— start of COLLECTED DATA —
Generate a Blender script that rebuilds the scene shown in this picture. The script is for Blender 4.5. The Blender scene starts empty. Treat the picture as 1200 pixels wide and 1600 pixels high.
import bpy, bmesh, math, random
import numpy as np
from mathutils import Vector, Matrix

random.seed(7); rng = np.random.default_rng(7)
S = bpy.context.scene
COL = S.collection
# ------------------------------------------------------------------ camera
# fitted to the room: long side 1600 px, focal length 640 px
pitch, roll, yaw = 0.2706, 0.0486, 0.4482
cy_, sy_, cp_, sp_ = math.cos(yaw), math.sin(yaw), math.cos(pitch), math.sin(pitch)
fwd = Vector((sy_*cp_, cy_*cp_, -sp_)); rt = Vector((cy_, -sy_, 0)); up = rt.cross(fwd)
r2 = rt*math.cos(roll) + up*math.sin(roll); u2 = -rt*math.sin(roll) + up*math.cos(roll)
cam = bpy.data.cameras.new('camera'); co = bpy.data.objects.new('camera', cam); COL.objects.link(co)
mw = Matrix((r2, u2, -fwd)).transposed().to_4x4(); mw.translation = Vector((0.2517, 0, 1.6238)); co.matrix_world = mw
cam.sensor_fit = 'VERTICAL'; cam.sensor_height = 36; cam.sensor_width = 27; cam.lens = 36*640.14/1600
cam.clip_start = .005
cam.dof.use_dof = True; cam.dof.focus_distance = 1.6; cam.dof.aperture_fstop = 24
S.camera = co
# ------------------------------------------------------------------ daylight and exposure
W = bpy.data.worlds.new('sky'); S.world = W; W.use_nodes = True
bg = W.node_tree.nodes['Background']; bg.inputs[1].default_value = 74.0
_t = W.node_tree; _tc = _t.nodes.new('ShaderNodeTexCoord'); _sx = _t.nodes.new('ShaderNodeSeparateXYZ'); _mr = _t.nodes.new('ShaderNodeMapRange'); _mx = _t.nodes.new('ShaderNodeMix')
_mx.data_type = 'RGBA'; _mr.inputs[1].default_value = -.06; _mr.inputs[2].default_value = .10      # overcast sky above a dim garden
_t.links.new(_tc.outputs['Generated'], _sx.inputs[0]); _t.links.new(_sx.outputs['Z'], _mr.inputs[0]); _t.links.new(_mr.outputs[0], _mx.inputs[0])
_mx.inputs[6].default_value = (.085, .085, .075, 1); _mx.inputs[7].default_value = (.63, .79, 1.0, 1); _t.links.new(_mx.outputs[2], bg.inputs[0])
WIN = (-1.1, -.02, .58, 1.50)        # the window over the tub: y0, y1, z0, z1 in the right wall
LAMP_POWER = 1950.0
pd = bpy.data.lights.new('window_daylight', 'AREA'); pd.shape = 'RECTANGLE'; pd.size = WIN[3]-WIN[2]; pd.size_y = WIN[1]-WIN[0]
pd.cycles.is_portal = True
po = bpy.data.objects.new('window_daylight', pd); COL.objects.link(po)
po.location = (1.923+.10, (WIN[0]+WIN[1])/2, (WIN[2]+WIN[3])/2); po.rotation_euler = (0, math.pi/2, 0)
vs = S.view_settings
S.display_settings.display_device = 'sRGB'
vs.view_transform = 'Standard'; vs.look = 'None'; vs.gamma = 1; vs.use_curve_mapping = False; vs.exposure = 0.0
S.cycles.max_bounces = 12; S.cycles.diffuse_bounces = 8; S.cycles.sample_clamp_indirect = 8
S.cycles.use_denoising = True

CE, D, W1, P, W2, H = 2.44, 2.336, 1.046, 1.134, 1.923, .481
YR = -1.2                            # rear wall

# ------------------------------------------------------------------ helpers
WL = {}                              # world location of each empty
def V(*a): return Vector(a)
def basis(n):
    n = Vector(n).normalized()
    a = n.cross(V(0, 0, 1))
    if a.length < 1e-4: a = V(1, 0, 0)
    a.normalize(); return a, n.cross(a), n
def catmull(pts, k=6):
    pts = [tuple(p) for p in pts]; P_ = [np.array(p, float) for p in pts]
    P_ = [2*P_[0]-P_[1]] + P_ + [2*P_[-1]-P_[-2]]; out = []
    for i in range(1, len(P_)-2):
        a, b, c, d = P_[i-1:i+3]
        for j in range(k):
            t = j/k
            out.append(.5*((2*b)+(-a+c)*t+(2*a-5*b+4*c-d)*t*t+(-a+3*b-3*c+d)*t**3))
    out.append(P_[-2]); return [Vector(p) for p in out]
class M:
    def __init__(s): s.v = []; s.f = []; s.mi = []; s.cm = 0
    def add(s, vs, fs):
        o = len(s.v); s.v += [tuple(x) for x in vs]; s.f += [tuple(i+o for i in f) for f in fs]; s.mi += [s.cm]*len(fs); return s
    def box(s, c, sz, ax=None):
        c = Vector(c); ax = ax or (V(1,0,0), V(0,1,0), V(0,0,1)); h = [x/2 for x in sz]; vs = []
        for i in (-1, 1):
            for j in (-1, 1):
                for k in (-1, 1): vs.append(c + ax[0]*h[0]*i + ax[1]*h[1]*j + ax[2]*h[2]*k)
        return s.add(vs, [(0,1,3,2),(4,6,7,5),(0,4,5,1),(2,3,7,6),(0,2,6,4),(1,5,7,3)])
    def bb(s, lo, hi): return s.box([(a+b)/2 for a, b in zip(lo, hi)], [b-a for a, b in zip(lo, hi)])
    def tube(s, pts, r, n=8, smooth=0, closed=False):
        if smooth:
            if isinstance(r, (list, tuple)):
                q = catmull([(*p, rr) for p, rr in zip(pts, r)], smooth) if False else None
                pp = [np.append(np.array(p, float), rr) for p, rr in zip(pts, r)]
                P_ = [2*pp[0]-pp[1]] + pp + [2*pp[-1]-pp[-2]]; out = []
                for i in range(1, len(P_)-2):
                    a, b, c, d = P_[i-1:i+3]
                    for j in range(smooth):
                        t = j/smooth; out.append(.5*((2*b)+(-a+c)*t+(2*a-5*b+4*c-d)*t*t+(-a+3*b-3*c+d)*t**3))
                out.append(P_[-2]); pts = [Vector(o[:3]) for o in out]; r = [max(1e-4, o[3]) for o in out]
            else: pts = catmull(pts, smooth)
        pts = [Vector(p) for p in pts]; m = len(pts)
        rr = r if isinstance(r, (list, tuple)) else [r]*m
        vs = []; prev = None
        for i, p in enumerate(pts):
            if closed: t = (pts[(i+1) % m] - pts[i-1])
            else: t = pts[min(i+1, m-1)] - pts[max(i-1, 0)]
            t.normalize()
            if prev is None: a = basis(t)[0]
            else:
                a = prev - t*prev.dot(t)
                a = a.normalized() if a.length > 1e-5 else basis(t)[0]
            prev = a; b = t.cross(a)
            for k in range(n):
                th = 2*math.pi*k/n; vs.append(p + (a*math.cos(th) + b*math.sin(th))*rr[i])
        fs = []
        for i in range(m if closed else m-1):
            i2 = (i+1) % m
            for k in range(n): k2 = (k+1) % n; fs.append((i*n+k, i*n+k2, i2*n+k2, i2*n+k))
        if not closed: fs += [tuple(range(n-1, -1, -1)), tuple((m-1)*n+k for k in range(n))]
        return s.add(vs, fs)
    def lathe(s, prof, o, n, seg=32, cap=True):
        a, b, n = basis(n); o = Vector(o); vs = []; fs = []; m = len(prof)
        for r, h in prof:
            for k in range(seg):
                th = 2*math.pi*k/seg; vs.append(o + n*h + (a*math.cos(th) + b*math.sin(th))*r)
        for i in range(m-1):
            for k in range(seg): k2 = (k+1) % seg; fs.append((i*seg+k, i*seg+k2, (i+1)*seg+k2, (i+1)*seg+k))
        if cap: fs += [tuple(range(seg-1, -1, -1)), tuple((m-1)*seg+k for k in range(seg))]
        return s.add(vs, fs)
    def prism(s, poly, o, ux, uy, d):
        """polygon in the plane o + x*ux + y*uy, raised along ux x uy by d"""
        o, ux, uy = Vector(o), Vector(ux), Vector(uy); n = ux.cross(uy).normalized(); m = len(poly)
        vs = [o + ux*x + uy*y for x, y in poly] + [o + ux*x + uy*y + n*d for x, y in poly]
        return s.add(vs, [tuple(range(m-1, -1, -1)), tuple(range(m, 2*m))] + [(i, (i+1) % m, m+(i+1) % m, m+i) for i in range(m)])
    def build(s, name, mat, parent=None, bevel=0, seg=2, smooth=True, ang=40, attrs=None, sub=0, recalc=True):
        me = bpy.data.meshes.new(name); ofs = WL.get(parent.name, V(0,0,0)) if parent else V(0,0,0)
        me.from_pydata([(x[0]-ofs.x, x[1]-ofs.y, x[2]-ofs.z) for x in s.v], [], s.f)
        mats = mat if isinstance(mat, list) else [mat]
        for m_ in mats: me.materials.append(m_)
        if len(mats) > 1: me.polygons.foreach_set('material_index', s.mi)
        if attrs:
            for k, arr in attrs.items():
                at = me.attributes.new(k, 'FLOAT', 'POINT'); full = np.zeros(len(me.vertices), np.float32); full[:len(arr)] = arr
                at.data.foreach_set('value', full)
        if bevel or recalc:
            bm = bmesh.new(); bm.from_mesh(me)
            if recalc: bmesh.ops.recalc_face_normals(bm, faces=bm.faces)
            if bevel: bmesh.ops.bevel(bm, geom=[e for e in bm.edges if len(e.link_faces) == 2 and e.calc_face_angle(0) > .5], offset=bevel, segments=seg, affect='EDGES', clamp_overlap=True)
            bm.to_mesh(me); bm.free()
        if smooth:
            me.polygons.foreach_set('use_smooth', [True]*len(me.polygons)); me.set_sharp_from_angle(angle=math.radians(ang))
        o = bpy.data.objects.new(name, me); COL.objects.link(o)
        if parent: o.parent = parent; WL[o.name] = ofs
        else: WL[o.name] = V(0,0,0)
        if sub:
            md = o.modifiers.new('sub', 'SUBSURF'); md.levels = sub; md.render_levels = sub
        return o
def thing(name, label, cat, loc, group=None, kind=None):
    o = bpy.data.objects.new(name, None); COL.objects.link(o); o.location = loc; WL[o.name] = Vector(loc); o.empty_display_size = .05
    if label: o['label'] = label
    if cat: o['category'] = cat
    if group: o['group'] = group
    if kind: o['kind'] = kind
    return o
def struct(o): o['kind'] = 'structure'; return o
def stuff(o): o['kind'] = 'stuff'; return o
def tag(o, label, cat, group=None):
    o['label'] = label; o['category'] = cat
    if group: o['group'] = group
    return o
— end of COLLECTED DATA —
WHAT IS NEEDED → From the listing above, collect each line in which the string "scene" appears.

THE OUTPUT →
Generate a Blender script that rebuilds the scene shown in this picture. The script is for Blender 4.5. The Blender scene starts empty. Treat the picture as 1200 pixels wide and 1600 pixels high.
S = bpy.context.scene